» REQUIRED TASK:
Starting at the first line of the data below, write out each line exactly until you reach the line containing "MWR = glaze('white_rim_glaze', (0.84, 0.86, 0.90, 1), 0.12)", and include that line too.

» SOURCE EXCERPT:
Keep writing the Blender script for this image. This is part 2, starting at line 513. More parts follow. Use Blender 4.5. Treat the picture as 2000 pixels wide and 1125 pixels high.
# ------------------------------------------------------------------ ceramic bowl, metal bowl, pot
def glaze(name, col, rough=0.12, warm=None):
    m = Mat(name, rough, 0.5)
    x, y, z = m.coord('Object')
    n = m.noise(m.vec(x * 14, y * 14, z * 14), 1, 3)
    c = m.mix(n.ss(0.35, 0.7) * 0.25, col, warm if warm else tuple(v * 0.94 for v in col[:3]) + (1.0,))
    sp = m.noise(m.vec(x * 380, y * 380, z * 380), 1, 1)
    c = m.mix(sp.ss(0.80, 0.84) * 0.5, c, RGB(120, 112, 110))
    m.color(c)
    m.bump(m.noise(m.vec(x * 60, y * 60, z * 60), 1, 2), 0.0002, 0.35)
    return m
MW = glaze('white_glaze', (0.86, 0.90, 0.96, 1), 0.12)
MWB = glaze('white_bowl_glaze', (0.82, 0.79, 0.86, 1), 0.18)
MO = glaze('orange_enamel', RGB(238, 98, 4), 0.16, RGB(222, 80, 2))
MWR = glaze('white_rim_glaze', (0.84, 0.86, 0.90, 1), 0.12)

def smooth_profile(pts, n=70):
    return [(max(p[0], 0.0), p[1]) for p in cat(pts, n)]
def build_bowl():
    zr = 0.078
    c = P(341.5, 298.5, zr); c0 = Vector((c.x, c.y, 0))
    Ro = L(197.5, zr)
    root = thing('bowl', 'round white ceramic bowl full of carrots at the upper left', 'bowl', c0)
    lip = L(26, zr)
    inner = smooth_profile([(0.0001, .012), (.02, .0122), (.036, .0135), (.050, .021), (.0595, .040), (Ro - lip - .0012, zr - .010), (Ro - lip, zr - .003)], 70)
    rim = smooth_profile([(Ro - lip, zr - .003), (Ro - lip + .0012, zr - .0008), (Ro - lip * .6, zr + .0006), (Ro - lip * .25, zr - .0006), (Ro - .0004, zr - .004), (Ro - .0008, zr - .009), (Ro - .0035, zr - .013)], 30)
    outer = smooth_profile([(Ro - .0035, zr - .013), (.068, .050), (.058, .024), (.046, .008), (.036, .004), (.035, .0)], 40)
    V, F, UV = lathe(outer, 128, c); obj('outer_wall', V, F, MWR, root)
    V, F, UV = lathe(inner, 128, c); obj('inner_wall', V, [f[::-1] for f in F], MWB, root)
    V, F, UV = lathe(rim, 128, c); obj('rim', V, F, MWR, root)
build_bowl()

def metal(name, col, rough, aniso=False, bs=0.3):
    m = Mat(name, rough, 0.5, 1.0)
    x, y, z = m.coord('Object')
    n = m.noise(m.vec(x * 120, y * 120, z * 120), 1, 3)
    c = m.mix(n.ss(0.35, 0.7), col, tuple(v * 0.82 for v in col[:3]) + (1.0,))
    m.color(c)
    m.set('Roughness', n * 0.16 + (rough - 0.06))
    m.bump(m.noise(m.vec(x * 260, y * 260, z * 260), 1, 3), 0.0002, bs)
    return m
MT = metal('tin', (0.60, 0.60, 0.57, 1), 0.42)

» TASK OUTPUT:
Keep writing the Blender script for this image. This is part 2, starting at line 513. More parts follow. Use Blender 4.5. Treat the picture as 2000 pixels wide and 1125 pixels high.
# ------------------------------------------------------------------ ceramic bowl, metal bowl, pot
def glaze(name, col, rough=0.12, warm=None):
    m = Mat(name, rough, 0.5)
    x, y, z = m.coord('Object')
    n = m.noise(m.vec(x * 14, y * 14, z * 14), 1, 3)
    c = m.mix(n.ss(0.35, 0.7) * 0.25, col, warm if warm else tuple(v * 0.94 for v in col[:3]) + (1.0,))
    sp = m.noise(m.vec(x * 380, y * 380, z * 380), 1, 1)
    c = m.mix(sp.ss(0.80, 0.84) * 0.5, c, RGB(120, 112, 110))
    m.color(c)
    m.bump(m.noise(m.vec(x * 60, y * 60, z * 60), 1, 2), 0.0002, 0.35)
    return m
MW = glaze('white_glaze', (0.86, 0.90, 0.96, 1), 0.12)
MWB = glaze('white_bowl_glaze', (0.82, 0.79, 0.86, 1), 0.18)
MO = glaze('orange_enamel', RGB(238, 98, 4), 0.16, RGB(222, 80, 2))
MWR = glaze('white_rim_glaze', (0.84, 0.86, 0.90, 1), 0.12)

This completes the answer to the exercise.